Revisitando meu baú da História de Cotia, encontrei o livro “Memória & Imagem”, que publiquei no final da década de 90. Dei aquela folheada e fiquei encantado com a apresentação do livro, escrita pela professora Ecléa Bosi. Encantadora. A sensação com que fiquei depois da leitura é a da simplicidade que usa ao escrever, e que deixa aquela vontade louca de conhecer cada espaço citado. Leiam comigo! Liberem suas sensações.
Carta de Ecléa Bosi
Cotia,16 de março de 1999
Meu caro Marcos,
Li, com muito prazer, as memórias dos velhos cotianos que você recolheu com atenção e carinho. Memórias risonhas na sua maior parte, porque esses velhos transbordam de simpatia e amor pela vida. Tenho uma raiz muito funda que me prende a esse lugar.
Meu avô, Amadeu Strambi, cultivava uva em São Roque; ali, no alto da serra, passei belos anos de minha juventude. Nas suas noites frias me aqueci no grande fogão de lenha no pátio da Matriz, onde se preparavam os pastéis, o quentão das festas e quermesses. Ao seu redor se apinhavam as crianças, e as velhinhas, embrulhadas nos xales, olhavam as chamas e recordavam os bons tempos. Aquele fogão de lenha era o coração generoso da cidade que pulsava. Mão impiedosa o derrubou. O pátio da comunidade hoje é estacionamento.
Adeus fogão de lenha... adeus velhinhas tiritantes, adeus memória!
Conheci dona Didita, mãe de dona Zizinha, esposa do Sr. Amantino. Cega, costurava e cozinhava com perfeição. Mulher de rara inteligência, feliz de quem pudesse haurir a sabedoria de sua conversa. No casarão onde morou, na rua principal, tudo é venerável, desde as tábuas do assoalho até o espírito da família que, sei, conserva os altos valores de dona Didita.
Conheci, também, o casal admirável, Ana e Paulino Nascimento.
Os “casos” do Sr.

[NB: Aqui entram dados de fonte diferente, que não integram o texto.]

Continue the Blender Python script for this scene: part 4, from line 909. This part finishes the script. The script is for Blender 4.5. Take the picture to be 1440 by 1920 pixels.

Paulino eram notáveis; sua infância de menino de roça, quando o carro de Washington Luiz encalhou no barro da estrada... O presidente foi socorrido pela família do Sr. Paulino, a quem prometeu recompensar com uma escola na região, mas acho que esqueceu depois o prometido.
Ela tratava os doentes com homeopatia, pesando as doses dos remédios nos pratos de uma balança com minúsculos pesos.
- Dona Ana, a senhora levou para o céu a sua balancinha dourada com que curou tanta gente?
E agora, evoco por fim, aquela que foi a alma folclórica de Cotia. Dona Leonor, a que foi parteira e benzedeira.
Tive o privilégio de visitá-la um dia, quando, sentada no leito, penteava seus cabelos; hora ideal para contar histórias e revelar segredos. Quem não assistiu às festas da capela de dona Leonor, no km 40? As ladainhas, toadas de viola, eram cantadas em latim por um ‘capelão’ (as reformas litúrgicas não tinham lá chegando, ainda). Em mais de um livro sobre cultura popular foi descrita a beleza pungente daquelas devoções.
Dona Leonor, dona Didita, dona Ana, abençoem Cotia! Salvem a cidade das indústrias poluidoras, dos prédios que a desfiguram. Abençoem seu ar, suas águas, as matas que a rodeiam. A alma da cidade estava presa nos lugares saudosos que a ignorância e a ambição destruíram. Mas os velhos memorialistas, cujas lembranças lemos com encanto suave neste livro, ensinarão aos jovens a defender sua cidade.
E aqui me despeço, caro Marcos, de você e deles, com respeitoso afeto.